─── DATA FOR THIS TASK ───

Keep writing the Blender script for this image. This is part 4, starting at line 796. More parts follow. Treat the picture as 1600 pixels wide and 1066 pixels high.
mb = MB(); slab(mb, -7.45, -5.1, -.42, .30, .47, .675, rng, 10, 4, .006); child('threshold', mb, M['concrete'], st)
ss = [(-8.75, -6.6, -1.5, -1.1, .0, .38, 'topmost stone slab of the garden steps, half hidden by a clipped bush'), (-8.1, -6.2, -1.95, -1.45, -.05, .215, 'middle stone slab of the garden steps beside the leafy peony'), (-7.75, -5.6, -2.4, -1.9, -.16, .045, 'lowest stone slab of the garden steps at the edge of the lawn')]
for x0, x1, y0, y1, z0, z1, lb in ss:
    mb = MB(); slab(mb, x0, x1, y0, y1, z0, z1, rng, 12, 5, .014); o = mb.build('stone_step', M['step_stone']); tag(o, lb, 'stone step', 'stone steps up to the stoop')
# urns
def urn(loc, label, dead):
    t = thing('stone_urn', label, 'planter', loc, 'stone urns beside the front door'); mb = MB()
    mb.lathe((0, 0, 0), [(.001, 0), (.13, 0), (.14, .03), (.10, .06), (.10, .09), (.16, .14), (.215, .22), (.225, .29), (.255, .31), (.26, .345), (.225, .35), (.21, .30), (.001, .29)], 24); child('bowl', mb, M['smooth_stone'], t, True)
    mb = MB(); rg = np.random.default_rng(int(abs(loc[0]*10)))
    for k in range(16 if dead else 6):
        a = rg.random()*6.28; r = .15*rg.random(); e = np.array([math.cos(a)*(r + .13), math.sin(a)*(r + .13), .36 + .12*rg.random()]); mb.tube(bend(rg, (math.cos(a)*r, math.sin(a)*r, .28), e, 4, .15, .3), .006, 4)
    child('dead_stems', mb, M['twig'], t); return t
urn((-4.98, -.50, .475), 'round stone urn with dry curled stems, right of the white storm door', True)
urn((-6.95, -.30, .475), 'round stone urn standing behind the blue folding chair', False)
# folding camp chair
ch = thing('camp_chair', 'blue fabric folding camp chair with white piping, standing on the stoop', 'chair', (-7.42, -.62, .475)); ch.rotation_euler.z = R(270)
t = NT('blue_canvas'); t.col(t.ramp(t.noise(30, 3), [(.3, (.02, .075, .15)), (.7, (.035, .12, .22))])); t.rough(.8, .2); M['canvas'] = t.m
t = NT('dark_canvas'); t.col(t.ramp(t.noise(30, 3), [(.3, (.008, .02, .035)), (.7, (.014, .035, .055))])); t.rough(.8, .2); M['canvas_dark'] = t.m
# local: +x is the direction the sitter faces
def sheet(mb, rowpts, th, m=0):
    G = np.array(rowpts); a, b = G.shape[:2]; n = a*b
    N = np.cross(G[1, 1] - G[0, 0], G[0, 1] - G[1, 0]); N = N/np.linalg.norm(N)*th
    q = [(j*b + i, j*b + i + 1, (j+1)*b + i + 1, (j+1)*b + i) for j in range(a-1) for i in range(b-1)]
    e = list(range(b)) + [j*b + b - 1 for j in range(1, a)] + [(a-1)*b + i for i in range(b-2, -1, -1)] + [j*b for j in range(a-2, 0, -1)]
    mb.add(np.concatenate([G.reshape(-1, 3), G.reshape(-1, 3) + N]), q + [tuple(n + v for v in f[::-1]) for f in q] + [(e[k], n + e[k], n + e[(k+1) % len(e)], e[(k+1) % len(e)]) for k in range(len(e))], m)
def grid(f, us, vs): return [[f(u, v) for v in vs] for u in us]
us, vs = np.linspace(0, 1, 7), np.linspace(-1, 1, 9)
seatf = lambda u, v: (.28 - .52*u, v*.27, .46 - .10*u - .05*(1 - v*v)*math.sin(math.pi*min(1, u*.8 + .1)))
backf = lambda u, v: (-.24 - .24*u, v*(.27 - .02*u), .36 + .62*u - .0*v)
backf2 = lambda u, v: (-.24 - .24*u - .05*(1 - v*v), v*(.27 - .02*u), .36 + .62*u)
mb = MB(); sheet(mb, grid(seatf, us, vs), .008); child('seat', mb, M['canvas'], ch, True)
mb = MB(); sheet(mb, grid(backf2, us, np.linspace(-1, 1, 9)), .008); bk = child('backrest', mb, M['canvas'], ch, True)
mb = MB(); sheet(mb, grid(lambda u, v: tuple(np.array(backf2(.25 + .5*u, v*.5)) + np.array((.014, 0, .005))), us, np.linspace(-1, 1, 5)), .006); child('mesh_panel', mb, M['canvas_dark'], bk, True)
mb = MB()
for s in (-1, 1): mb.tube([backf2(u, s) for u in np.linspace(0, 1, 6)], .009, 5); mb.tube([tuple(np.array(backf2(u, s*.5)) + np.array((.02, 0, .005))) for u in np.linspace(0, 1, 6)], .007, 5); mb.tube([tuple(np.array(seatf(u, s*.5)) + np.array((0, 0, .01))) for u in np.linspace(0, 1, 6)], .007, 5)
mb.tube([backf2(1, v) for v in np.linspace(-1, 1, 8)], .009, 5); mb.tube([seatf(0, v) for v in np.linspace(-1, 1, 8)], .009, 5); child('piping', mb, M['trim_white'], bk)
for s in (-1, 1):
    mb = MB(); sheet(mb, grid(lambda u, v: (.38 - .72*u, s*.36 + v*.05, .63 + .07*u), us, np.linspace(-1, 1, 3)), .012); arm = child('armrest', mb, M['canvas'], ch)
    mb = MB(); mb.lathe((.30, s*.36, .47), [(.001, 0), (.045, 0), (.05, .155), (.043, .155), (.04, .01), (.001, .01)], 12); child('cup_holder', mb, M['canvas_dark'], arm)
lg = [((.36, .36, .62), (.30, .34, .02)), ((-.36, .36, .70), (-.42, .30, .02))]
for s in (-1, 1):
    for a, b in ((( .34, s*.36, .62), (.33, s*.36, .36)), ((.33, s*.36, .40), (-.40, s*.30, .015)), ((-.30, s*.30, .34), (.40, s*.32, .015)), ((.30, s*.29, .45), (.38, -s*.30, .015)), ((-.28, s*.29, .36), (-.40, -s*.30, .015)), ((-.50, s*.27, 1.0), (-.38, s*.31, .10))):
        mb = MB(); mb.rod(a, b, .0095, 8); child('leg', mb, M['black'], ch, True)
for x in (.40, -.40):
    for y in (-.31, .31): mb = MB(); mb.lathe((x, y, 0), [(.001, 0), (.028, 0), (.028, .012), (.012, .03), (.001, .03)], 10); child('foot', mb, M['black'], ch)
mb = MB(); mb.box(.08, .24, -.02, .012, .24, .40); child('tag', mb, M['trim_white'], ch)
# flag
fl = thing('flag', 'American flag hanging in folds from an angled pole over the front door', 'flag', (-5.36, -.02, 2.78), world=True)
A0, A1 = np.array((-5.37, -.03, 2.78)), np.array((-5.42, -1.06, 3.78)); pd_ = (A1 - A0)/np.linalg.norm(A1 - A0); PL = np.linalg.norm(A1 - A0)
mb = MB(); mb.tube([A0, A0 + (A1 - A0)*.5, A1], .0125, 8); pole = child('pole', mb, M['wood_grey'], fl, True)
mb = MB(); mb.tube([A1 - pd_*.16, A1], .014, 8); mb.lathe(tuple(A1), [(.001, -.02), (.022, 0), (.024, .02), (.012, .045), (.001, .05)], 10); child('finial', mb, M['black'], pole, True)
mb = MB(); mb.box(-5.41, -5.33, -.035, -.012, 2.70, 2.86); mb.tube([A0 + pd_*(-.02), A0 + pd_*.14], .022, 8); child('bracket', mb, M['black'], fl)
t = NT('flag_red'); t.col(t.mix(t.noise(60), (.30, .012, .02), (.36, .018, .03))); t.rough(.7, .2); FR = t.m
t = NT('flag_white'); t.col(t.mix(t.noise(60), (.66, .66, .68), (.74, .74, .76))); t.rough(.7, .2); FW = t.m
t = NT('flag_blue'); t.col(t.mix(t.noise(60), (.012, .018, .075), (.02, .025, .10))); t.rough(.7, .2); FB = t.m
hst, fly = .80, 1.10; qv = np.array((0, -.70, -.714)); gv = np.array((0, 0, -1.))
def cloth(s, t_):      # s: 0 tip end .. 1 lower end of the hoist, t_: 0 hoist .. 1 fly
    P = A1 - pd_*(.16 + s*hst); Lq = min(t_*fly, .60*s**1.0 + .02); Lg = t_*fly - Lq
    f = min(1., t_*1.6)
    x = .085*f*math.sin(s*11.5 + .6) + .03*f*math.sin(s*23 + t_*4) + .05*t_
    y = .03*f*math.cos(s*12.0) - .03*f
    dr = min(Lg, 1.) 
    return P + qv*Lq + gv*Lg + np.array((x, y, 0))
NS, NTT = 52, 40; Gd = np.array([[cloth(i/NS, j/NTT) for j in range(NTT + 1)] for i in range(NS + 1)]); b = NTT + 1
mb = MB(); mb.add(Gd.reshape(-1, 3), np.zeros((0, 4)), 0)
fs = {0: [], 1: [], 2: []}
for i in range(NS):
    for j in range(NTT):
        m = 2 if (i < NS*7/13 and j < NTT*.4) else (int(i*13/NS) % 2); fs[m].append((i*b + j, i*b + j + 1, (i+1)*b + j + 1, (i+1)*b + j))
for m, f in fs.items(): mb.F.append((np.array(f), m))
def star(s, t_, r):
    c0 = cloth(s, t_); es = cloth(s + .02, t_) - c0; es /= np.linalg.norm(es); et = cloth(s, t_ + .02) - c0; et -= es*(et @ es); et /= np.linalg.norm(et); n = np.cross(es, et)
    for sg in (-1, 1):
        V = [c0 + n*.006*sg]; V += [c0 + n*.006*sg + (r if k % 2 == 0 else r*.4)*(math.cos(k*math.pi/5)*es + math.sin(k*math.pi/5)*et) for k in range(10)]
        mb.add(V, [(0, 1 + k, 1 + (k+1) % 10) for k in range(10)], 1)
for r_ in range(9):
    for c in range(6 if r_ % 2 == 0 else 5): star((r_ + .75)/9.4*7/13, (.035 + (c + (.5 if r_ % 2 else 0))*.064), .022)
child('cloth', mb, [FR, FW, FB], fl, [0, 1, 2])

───
─── DATA FOR THIS TASK ───

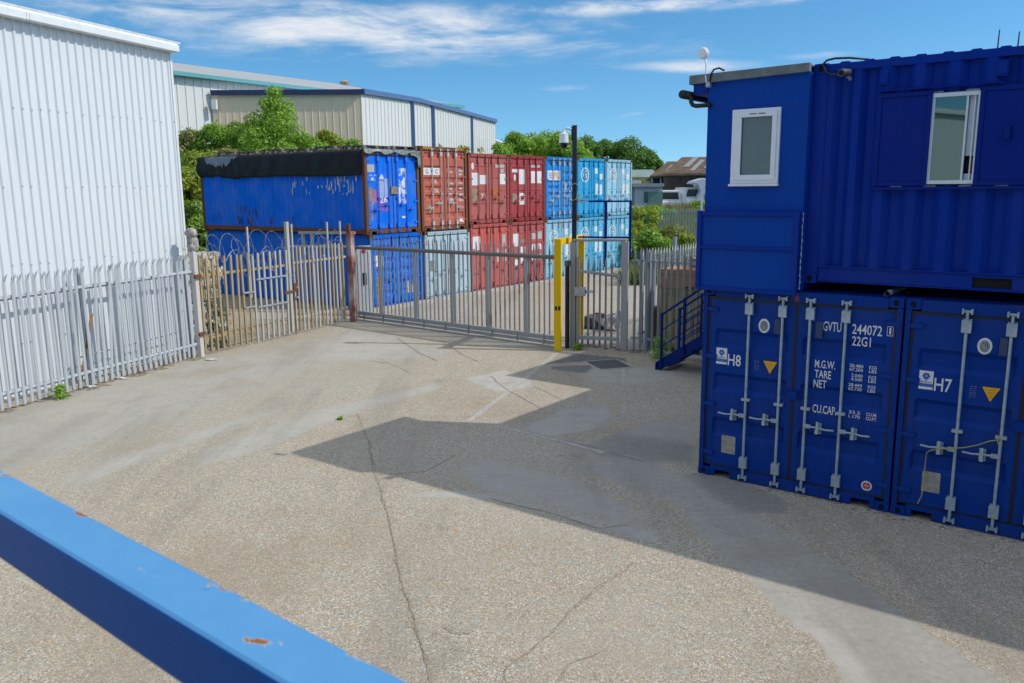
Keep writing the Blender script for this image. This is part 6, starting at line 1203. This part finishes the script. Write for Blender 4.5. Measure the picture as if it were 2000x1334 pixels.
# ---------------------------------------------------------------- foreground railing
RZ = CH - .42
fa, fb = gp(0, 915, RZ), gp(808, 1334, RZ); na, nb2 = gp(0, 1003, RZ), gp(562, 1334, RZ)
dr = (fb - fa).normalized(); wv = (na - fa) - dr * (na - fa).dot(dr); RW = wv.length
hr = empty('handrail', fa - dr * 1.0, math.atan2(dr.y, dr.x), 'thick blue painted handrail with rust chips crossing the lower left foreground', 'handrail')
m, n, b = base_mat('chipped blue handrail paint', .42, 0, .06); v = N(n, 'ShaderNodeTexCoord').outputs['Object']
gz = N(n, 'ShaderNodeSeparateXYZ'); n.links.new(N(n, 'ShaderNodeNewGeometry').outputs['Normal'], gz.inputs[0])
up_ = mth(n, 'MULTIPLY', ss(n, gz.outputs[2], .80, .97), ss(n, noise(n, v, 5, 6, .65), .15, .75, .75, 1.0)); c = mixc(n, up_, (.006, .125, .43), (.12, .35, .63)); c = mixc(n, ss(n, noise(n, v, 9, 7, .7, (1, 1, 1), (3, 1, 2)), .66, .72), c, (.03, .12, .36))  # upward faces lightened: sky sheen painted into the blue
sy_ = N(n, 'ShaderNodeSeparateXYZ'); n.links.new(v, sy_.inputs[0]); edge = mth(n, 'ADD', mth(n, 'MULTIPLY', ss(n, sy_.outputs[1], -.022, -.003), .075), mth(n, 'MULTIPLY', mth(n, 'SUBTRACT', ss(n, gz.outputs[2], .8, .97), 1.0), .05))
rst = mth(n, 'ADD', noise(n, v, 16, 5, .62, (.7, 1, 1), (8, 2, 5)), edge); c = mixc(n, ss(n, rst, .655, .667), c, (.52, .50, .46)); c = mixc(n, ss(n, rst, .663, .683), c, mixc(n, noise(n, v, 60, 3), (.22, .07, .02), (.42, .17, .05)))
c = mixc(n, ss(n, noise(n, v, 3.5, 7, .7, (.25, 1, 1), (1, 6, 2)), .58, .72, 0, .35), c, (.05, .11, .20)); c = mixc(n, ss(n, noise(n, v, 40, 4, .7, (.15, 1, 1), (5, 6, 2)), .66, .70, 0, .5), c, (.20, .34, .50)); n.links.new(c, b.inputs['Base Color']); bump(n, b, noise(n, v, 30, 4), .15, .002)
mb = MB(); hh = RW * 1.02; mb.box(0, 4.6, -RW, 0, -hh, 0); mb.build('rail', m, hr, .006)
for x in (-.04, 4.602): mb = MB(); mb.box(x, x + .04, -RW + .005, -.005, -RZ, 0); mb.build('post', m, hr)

───

* EXERCISE PROMPT: Take the line that contains "mb = MB(); hh", the line that contains "for x in (-.04, 4.602): mb", and all lines between, and give them again exactly; include no other line.

* ANSWER TO THE EXERCISE:
mb = MB(); hh = RW * 1.02; mb.box(0, 4.6, -RW, 0, -hh, 0); mb.build('rail', m, hr, .006)
for x in (-.04, 4.602): mb = MB(); mb.box(x, x + .04, -RW + .005, -.005, -RZ, 0); mb.build('post', m, hr)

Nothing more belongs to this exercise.